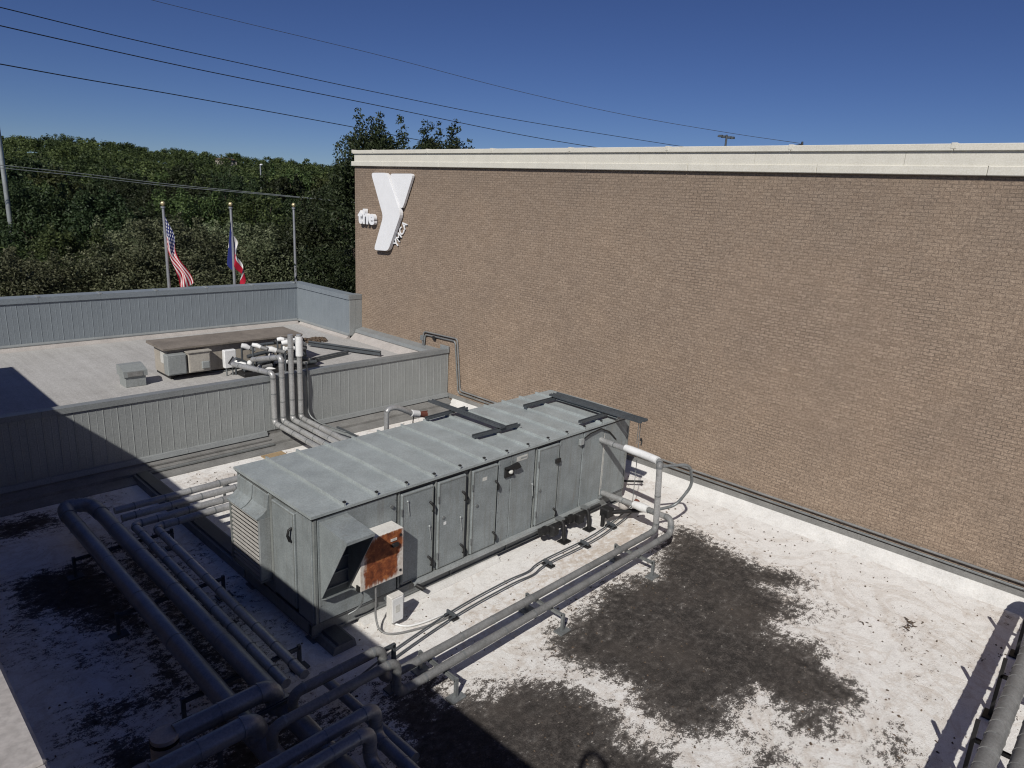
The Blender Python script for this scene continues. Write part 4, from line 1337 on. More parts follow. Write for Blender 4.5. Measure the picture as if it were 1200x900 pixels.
# low deck conduits past the air handler
for k, (yo, lab) in enumerate(((-0.74, 'thin dark conduit on the roof, nearer the air handler'), (-0.88, 'thin dark conduit on the roof, farther from the air handler'))):
    cable('roof_conduit', [(-0.2, yo - 0.45, 0.05), (0.9, yo - 0.22, 0.06), (2.3, yo - 0.04, 0.07), (3.6, yo, 0.08), (4.2, yo - 0.01, 0.06), (4.7, yo + 0.06, 0.08), (6.4, yo + 0.06, 0.09), (8.4, yo + 0.36, 0.09)], 0.015, 'strut', lab, 'conduit')
for k, (bx, by) in enumerate(((4.75, -0.80), (5.95, -0.78), (7.1, -0.62), (2.15, -0.85))):
    bl = thing('conduit_block', ['small conduit block second from the near end of the thin conduits', 'conduit block third along the thin conduits, by the dark stain', 'conduit block at the far end of the thin conduits by the valves', 'conduit block at the near end of the thin conduits'][k], 'block', (bx, by, 0))
    part('block', B(bx - 0.07, bx + 0.07, by - 0.13, by + 0.13, 0.0, 0.045, bev=0.01), 'black', bl)
    part('clamp', B(bx - 0.02, bx + 0.02, by - 0.10, by + 0.12, 0.0452, 0.115, bev=0.008), 'strut', bl)
    part('pad', B(bx - 0.09, bx + 0.09, by - 0.16, by + 0.14, -0.01, 0.006), 'white_curb', bl)
cable('roof_conduit', [(8.7, 1.3, 0.16), (9.2, 0.6, 0.16), (9.6, 0.2, 0.16)], 0.03, 'black', 'short dark pipe stub behind the far end of the air handler', 'conduit')

# pipe stands


def stand(x0, x1, y0, y1, zt, label, mat='strut_galv', post=None, group=None):
    """strut trestle: two posts with feet and a crossbar"""
    t = thing('pipe_stand', label, 'pipe stand', ((x0 + x1) / 2, (y0 + y1) / 2, 0), group)
    for (x, y) in ((x0, y0), (x1, y1)):
        part('post', B(x - 0.025, x + 0.025, y - 0.025, y + 0.025, 0.0, post or zt + 0.1), mat, t)
        part('foot', B(x - 0.13, x + 0.13, y - 0.09, y + 0.09, -0.01, 0.02, bev=0.006), mat, t)
    strut_bar(t, (x0, y0, zt), (x1, y1, zt), 0.05, 0.05, mat, 'crossbar')
    return t


stand(6.0, 6.0, -2.42, -1.52, 0.28, 'galvanised pipe stand under the far ends of the two dark pipes', post=0.34)
stand(3.3, 3.3, -2.38, -1.55, 0.28, 'galvanised pipe stand halfway along the two dark pipes', post=0.33)
stand(0.9, 0.9, -2.38, -1.55, 0.28, 'galvanised pipe stand near the drops of the two dark pipes', post=0.33)
for k, (yy, lab) in enumerate(((4.6, 'shaded pipe stand nearest the ribbed return bend'), (2.3, 'shaded pipe stand midway along the large pipe pair'), (-0.3, 'shaded pipe stand beside the corner of the air handler'))):
    stand(-2.12, -0.42, yy, yy, 0.33, lab, 'strut', post=0.40)
stand(-2.2, 0.35, -1.62, -1.62, 0.72, 'shaded trestle under the crossing pipes', 'strut', post=0.76)
stand(1.3, 1.3, 4.4, 6.1, 0.38, 'pipe stand under the four pipes left of the air handler', 'strut_galv', post=0.42)

# dark expansion-joint curb crossing the deck under the left end
ej = thing('roof_divider', 'dark raised expansion joint curb running back to the near parapet', 'curb', (0.35, 5.5, 0))
part('curb', MB().prism([(0.10, -0.01), (0.13, 0.13), (0.50, 0.13), (0.53, -0.01)], 'y', -0.4, YM - 0.40), 'base_steel', ej)
part('cap_strip', MB().prism([(0.18, 0.131), (0.20, 0.17), (0.44, 0.17), (0.46, 0.131)], 'y', -0.4, YM - 0.42), 'strut', ej)
# walkway pads and sleepers to the right of the risers
ww = thing('roof_duct', 'low dark rectangular duct running from the near parapet toward the air handler', 'duct', (5.4, 7, 0))
part('duct', B(5.25, 5.75, 5.0, YM - 0.36, 0.02, 0.16, bev=0.01), 'base_steel', ww)
part('edge_angle', B(5.76, 5.82, 5.0, YM - 0.37, 0.0, 0.19), 'strut', ww)
part('cover', B(5.3, 5.7, 5.0, YM - 0.38, 0.161, 0.175), 'grey_box', ww)
tn_ = solo('plywood_offcut', B(3.15, 3.75, 7.55, 8.05, 0.005, 0.03), 'wood', 'weathered tan board lying beside the riser pipes', 'board', (3.4, 7.8, 0))
bo = thing('spray_bottle', 'tiny yellow bottle standing at the foot of the near parapet', 'bottle', (5.05, YM - 0.25, 0.16))
part('body', MB().tube([(5.05, YM - 0.25, 0.17), (5.05, YM - 0.25, 0.38), (5.05, YM - 0.25, 0.46)], [0.07, 0.07, 0.03], 10), 'yellow_paint', bo)
part('nozzle', B(5.03, 5.07, YM - 0.33, YM - 0.23, 0.462, 0.56), 'black', bo)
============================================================
• **THE PROBLEM**
Reply with the number of lines in the material above that contain "from", and nothing more.

• **OUTPUT FOR THIS TASK**
4